Esse senso estrito de decoro e uma aversão a privilegiar o individual acima do coletivo o deixavam relutante em discutir seus hábitos e sentimentos íntimos. Agora Stengel tenta se aprofundar nesses sentimentos.
Desde a morte de Mandela em 2013, sua reputação tem resistido a certos golpes. O Congresso Nacional Africano, o partido que liderou, é frequentemente acusado de corrupção, e ainda existe um sentimento, particularmente entre os jovens sul-africanos, de que Mandela pode ter sido conciliador demais com os líderes brancos. “Há muitos jovens que me parecem ressentidos com o fato de o país como um todo ter sido definido por Mandela. Isso deixa um espaço muito restrito para o sul-africano”, afirmou Eve Fairbanks, autora de The Inheritors: An Intimate Portrait of South Africa’s Racial Reckoning.
Mandela: The Lost Tapes não questiona o legado de Mandela, mas tenta ressituá-lo como homem e como político. Até identifica algumas falhas leves, como a tendência de ignorar os defeitos de seus colegas próximos ou a relutância em reavaliar seu relacionamento com as duas primeiras esposas.
Xolela Mangcu, professor de sociologia da Universidade George Washington que deu orientações para o podcast, acha que essas falhas são cruciais para o projeto. “Espero que isso traga uma textura para a vida de Mandela que está faltando agora. Espero que Mandela não pareça um santo. Era um ser humano falho, como todos nós.” (Perguntei também a Mangcu sobre a pronúncia xossa de Stengel. “Eu o perdoo”, respondeu.)
As fitas são um registro da tentativa de fazer com que Mandela se abrisse, de tentar mostrar algo mais do que uma frase de efeito. E o podcast é um registro de Stengel aprendendo a se abrir também. Em sua criação, ele revela algo que os jornalistas muitas vezes não admitem sentir por suas fontes ou os escritores fantasmas por seus assuntos: “Eu o amava. Deixo isso bem claro. Havia uma coisa adorável nele. Tão ferido e triste, ao mesmo tempo poderoso e forte.”

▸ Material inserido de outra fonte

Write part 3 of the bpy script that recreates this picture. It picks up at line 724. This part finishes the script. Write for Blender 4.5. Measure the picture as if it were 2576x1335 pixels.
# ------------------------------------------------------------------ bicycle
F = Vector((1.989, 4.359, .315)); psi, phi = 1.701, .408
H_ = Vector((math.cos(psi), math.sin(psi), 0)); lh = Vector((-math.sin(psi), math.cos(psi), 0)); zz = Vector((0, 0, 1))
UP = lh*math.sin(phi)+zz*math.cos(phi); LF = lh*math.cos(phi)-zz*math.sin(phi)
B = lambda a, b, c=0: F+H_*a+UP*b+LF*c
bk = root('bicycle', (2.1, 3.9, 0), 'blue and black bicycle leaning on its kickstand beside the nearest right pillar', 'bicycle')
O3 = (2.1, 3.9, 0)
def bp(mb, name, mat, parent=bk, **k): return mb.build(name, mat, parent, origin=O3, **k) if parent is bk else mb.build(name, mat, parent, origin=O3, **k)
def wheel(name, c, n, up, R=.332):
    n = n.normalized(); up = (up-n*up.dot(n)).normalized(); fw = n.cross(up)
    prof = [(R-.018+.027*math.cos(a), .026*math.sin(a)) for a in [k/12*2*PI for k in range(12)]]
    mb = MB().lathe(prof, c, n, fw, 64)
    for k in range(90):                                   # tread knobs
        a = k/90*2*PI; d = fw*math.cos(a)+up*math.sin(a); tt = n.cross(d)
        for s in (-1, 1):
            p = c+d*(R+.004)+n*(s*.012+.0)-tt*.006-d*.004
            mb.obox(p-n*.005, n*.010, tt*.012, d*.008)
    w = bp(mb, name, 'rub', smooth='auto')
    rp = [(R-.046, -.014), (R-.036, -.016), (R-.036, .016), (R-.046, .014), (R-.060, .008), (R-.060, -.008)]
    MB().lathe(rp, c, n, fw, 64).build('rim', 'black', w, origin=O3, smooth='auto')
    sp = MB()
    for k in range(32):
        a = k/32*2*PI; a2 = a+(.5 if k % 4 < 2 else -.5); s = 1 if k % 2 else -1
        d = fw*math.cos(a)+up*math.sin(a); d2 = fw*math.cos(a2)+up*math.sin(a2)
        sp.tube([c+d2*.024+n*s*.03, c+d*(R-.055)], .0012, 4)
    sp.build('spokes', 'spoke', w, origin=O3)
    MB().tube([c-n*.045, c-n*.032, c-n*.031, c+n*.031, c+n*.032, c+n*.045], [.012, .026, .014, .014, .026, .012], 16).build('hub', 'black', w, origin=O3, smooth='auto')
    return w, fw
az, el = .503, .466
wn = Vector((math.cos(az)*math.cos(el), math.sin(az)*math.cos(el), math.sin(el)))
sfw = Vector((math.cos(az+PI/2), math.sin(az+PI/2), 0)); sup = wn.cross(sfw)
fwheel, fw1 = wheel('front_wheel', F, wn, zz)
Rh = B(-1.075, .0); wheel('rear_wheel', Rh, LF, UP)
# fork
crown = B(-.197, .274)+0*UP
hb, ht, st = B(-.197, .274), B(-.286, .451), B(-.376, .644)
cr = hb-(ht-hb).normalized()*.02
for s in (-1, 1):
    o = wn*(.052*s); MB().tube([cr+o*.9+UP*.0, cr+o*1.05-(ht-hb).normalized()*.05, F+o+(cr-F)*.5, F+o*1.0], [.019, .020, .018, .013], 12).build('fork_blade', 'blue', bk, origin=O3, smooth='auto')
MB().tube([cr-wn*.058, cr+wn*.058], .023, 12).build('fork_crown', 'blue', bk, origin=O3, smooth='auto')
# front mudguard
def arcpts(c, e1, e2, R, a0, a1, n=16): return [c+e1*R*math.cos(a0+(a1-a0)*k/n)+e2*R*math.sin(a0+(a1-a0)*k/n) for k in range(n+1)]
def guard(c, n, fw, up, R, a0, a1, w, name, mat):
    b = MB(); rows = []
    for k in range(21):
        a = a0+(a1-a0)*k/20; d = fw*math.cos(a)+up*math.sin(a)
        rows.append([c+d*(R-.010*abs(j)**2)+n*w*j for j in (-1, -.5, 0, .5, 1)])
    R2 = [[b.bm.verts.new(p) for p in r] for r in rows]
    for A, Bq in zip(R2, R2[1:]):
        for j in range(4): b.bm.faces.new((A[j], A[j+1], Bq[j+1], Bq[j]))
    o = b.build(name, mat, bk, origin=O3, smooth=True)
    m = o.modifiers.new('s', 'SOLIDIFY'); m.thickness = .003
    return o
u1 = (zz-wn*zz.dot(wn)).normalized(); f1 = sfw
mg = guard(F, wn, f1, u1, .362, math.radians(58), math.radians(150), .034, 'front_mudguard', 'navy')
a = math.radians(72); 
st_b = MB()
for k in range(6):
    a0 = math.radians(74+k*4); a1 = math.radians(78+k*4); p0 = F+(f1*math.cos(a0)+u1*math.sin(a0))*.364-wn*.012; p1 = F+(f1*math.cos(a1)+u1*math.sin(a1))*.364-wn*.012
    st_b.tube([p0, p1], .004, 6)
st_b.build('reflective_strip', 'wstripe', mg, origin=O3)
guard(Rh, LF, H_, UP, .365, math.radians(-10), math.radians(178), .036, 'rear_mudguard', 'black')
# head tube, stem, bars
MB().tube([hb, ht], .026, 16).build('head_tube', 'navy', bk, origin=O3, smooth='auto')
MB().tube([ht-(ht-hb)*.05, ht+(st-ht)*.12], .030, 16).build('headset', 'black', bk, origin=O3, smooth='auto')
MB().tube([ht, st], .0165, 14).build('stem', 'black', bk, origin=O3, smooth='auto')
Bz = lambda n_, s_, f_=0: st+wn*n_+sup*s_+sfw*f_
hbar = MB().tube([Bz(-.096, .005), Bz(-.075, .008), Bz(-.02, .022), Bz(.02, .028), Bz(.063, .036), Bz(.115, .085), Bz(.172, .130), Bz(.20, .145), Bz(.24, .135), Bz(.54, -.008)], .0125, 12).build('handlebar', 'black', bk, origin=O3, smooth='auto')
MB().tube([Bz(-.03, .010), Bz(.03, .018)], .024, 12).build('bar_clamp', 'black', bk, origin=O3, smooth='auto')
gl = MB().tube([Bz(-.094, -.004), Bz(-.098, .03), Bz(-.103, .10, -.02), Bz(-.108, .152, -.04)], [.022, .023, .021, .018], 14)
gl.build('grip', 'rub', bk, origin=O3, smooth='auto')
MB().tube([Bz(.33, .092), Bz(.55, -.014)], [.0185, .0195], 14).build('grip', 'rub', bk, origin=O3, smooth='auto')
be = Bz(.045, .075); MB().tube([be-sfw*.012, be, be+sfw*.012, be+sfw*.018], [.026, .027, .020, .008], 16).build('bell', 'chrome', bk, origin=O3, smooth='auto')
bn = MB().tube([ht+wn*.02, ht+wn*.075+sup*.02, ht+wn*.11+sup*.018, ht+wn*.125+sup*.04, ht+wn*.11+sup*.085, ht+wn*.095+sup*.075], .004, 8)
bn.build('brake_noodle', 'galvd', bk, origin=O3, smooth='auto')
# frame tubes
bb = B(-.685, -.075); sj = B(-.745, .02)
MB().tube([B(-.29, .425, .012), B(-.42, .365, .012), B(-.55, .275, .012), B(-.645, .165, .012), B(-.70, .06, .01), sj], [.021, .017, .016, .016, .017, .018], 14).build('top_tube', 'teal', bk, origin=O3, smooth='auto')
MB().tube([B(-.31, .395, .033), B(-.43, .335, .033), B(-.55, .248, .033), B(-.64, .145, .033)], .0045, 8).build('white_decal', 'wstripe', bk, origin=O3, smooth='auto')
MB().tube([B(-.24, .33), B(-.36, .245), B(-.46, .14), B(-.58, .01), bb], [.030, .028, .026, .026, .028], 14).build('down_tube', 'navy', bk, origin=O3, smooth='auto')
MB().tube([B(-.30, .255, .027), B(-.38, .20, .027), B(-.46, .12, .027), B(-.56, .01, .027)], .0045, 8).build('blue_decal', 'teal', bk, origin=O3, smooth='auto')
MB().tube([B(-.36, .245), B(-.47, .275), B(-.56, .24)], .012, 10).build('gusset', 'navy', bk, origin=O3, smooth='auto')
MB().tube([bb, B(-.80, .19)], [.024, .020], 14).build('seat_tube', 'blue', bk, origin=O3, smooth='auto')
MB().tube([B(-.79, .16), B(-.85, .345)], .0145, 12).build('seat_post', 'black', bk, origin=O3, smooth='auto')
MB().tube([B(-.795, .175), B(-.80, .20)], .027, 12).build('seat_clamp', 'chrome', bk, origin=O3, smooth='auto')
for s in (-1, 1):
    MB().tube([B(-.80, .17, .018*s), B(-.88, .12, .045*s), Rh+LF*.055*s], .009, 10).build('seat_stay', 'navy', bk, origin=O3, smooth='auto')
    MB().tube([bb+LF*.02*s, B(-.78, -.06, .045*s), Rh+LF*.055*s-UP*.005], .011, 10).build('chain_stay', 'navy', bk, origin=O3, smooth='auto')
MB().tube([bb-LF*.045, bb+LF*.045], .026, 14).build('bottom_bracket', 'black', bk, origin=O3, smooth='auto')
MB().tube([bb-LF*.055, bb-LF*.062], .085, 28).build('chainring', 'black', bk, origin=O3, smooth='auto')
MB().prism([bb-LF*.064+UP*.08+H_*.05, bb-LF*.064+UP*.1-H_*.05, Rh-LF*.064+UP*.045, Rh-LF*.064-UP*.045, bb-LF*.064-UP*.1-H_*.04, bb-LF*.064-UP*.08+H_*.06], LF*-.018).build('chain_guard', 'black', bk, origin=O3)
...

Talvez por causa desse amor ou do status incomum de Stengel, o de um estranho que teve acesso extraordinariamente íntimo, Mandela: The Lost Tapes raramente questiona ou julga o homem. “Rick tem uma compreensão mais romântica de Mandela”, resumiu Mangcu.
Aqueles seis meses na África do Sul, há 30 anos, mudaram a vida de Stengel. Ele conheceu a mulher, Mary Pfaff, que se tornaria sua esposa. E reuniu o material para Um Longo Caminho para a Liberdade, que considera sua maior realização profissional.
Perguntei-lhe, várias vezes, o que a produção dessas fitas tinha significado para ele. Mas, mesmo depois de fazer um podcast, a revelação pessoal ainda é difícil para ele. Educadamente, evitou dar sua resposta.
Na manhã seguinte, Stengel me enviou um e-mail: “Tenho lutado para responder à sua pergunta porque minha voz de 30 anos atrás parece tão familiar, tão igual. Reconheço o homem que me tornei porque essa transformação ocorreu durante a produção de Longo Caminho. As melhores coisas que me aconteceram vieram em parte dessa experiência. Portanto, acho que, em certo sentido, estou retribuindo.”